▸ WORK TO BE COMPLETED
Repeat the material below word for word and leave out all pictures.

▸ RECORDED INFORMATION

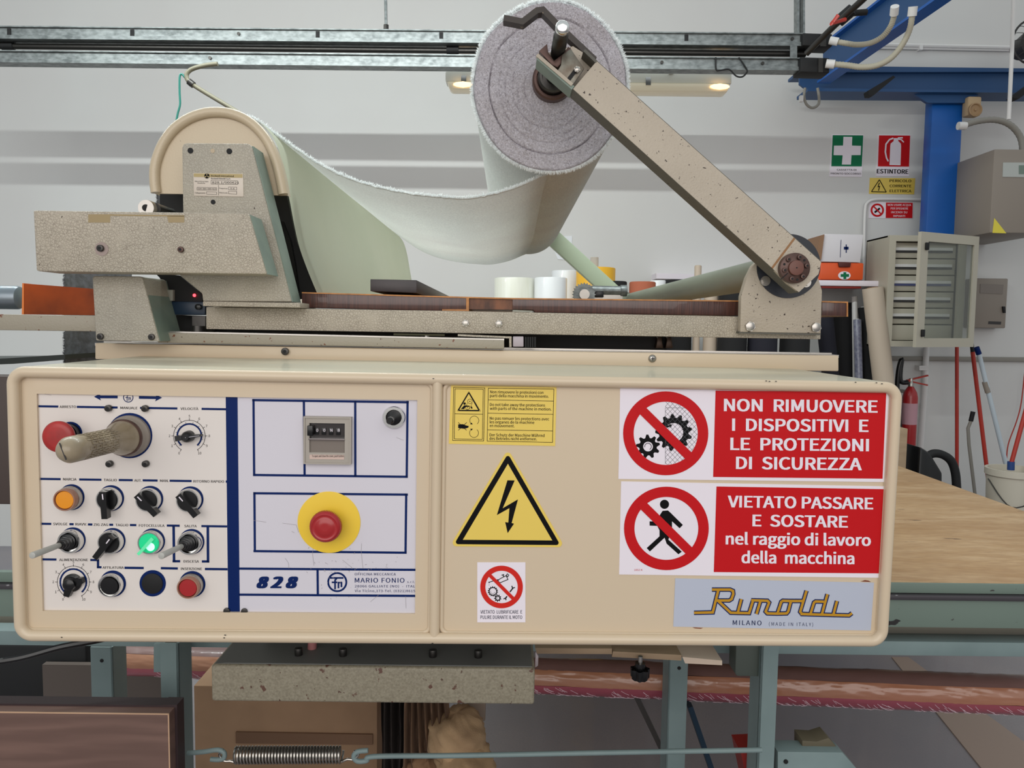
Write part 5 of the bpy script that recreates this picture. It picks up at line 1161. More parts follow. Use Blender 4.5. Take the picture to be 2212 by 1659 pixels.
# maker plate
t = decal('maker_plate', 'silver metal plate with gold script lettering at the lower right of the cabinet', [J_(232, 195), J_(1928, 232), J_(1900, 640), J_(215, 607)], silverplate)
strokes = [[(392, 489), (552, 485), (600, 292)], [(545, 291), (700, 291), (724, 302), (727, 330), (712, 372), (692, 384), (582, 384)], [(596, 385), (705, 488), (765, 490), (796, 372)], [(765, 490), (862, 492), (897, 380)],
    [(880, 382), (960, 384), (925, 500)], [(950, 384), (1018, 386), (1033, 402), (1003, 478), (1018, 494), (1105, 496), (1182, 494), (1196, 478), (1216, 400), (1208, 388), (1150, 386), (1136, 396), (1106, 488)], [(1210, 388), (1318, 388)], [(1352, 300), (1298, 480), (1312, 498), (1395, 502)],
    [(1385, 500), (1416, 402), (1430, 392), (1500, 394)], [(1530, 330), (1484, 498)], [(1300, 499), (1580, 508), (1612, 388)], [(1575, 508), (1715, 511), (1740, 492)]]
for nm, w_, mm, yy in (('dark_outline', 9.8, navy, Y1), ('gold_script', 5.4, gold, Y2)):
    g = G(CF)
    for k, s_ in enumerate(strokes):
        s_ = list(s_)
        g.dpath([J_(*p) for p in s_], w_, yy - k * 1.6e-5)
        for p in s_[1:-1]: g.ddisc(J_(*p), w_ / 2, yy - k * 1.6e-5 - 8e-6, 14)
    mesh(nm, g, mm, t)
g = G(CF); g.text('MILANO', *J_(722, 592), *J_(968, 596), 10, Y1, .015, 0, 1.1); g.text('(MADE IN ITALY)', *J_(1032, 598), *J_(1408, 603), 7.2, Y1, 0, 0, 1.15)
mesh('small_lettering', g, mat('plate_ink', (36, 46, 84), .5), t)
for c4 in ([J_(378, 613), J_(400, 622), J_(450, 625), J_(470, 618)], [J_(1815, 222), J_(1850, 210), J_(1880, 214), J_(1902, 226)]):
    mesh('rust_spot', G(CF).dpoly(c4, YF - .0004), mat('rust', (120, 56, 34), .8), t)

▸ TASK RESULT
Write part 5 of the bpy script that recreates this picture. It picks up at line 1161. More parts follow. Use Blender 4.5. Take the picture to be 2212 by 1659 pixels.
# maker plate
t = decal('maker_plate', 'silver metal plate with gold script lettering at the lower right of the cabinet', [J_(232, 195), J_(1928, 232), J_(1900, 640), J_(215, 607)], silverplate)
strokes = [[(392, 489), (552, 485), (600, 292)], [(545, 291), (700, 291), (724, 302), (727, 330), (712, 372), (692, 384), (582, 384)], [(596, 385), (705, 488), (765, 490), (796, 372)], [(765, 490), (862, 492), (897, 380)],
    [(880, 382), (960, 384), (925, 500)], [(950, 384), (1018, 386), (1033, 402), (1003, 478), (1018, 494), (1105, 496), (1182, 494), (1196, 478), (1216, 400), (1208, 388), (1150, 386), (1136, 396), (1106, 488)], [(1210, 388), (1318, 388)], [(1352, 300), (1298, 480), (1312, 498), (1395, 502)],
    [(1385, 500), (1416, 402), (1430, 392), (1500, 394)], [(1530, 330), (1484, 498)], [(1300, 499), (1580, 508), (1612, 388)], [(1575, 508), (1715, 511), (1740, 492)]]
for nm, w_, mm, yy in (('dark_outline', 9.8, navy, Y1), ('gold_script', 5.4, gold, Y2)):
    g = G(CF)
    for k, s_ in enumerate(strokes):
        s_ = list(s_)
        g.dpath([J_(*p) for p in s_], w_, yy - k * 1.6e-5)
        for p in s_[1:-1]: g.ddisc(J_(*p), w_ / 2, yy - k * 1.6e-5 - 8e-6, 14)
    mesh(nm, g, mm, t)
g = G(CF); g.text('MILANO', *J_(722, 592), *J_(968, 596), 10, Y1, .015, 0, 1.1); g.text('(MADE IN ITALY)', *J_(1032, 598), *J_(1408, 603), 7.2, Y1, 0, 0, 1.15)
mesh('small_lettering', g, mat('plate_ink', (36, 46, 84), .5), t)
for c4 in ([J_(378, 613), J_(400, 622), J_(450, 625), J_(470, 618)], [J_(1815, 222), J_(1850, 210), J_(1880, 214), J_(1902, 226)]):
    mesh('rust_spot', G(CF).dpoly(c4, YF - .0004), mat('rust', (120, 56, 34), .8), t)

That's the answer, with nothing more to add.